Shows statistics from your current session.

 

V$PROCESS

 

Contains information about the currently active processes.

 

V$SESSION

 

Lists session information for each current session. Links SID to other session attributes.
Contains row lock information.

 

V$SESSION_EVENT

 

Lists information on waits for an event by a session.

 

V$SESSION_WAIT

 

Lists the resources or events for which active sessions are waiting, where WAIT_TIME = 0 for
current events.

 

V$SESSTAT

 

Lists user session statistics. Requires join to V$STATNAME, V$SESSION.

 

The structure of V$SESSION_WAIT makes it easy to check in real time whether any sessions are waiting, and if so, why. For example:

SELECT SID
, EVENT
FROM V$SESSION_EVENT
WHERE WAIT_TIME = 0;

You can then investigate further to see whether such waits occur frequently and whether they can be correlated with other phenomena, such as the use of particular modules.

Current Statistic Value and Rate of Change

This section describes procedures for:

Finding the Current Value of a Statistic

Key ratios are expressed in terms of instance statistics. For example, the consistent change ratio is consistent changes / consistent gets. The simplest effective SQL*Plus script for finding the current value of a statistic is of the form:

col NAME format a35
col VALUE format 999,999,990

select NAME, VALUE from V$SYSSTAT S
where lower(NAME) like lower(`%&stat_name%')
/

Note: Two lower functions in the preceding query make it case insensitive and allow it to report data from the 11 statistics whose names start with "CPU" or "DBWR". No other upper case characters appear in statistic names.

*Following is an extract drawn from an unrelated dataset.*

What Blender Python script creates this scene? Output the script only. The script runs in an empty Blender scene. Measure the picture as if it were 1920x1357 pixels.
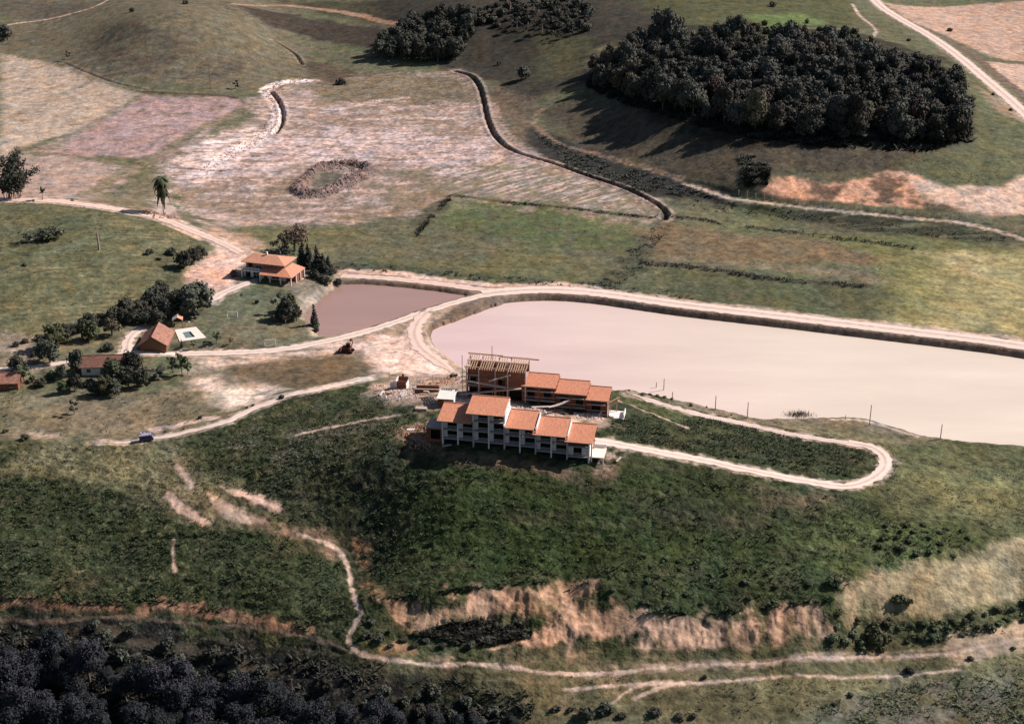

You can use the following query, for example, to report all statistics containing the word "get" in their name:

SQL> @STAT GET

It is preferable, however, to use some mechanism which records the change in the statistic(s) over a known period of time.

Finding the Rate of Change of a Statistic

You can adapt the following script to show the rate of change for any statistic, latch, or event. For a given statistic, this script tells you the number of seconds between two checks of its value, and its rate of change.

set veri off 
define secs=0
define value=0
col value format 99,999,999,990 new_value value
col secs format a10 new_value secs noprint
col delta format 9,999,990
col delta_time format 9,990
col rate format 999,990.0
col name format a30
select name,value, to_char(sysdate,'sssss') secs,
(value - &value) delta,
(to_char(sysdate,'sssss') - &secs) delta_time,
(value - &value)/ (to_char(sysdate,'sssss') - &secs) rate
from v$sysstat
where name = '&&stat_name'
/

Note: This script must be run at least twice, because the first time it is run, it will initialize the SQL*Plus variables.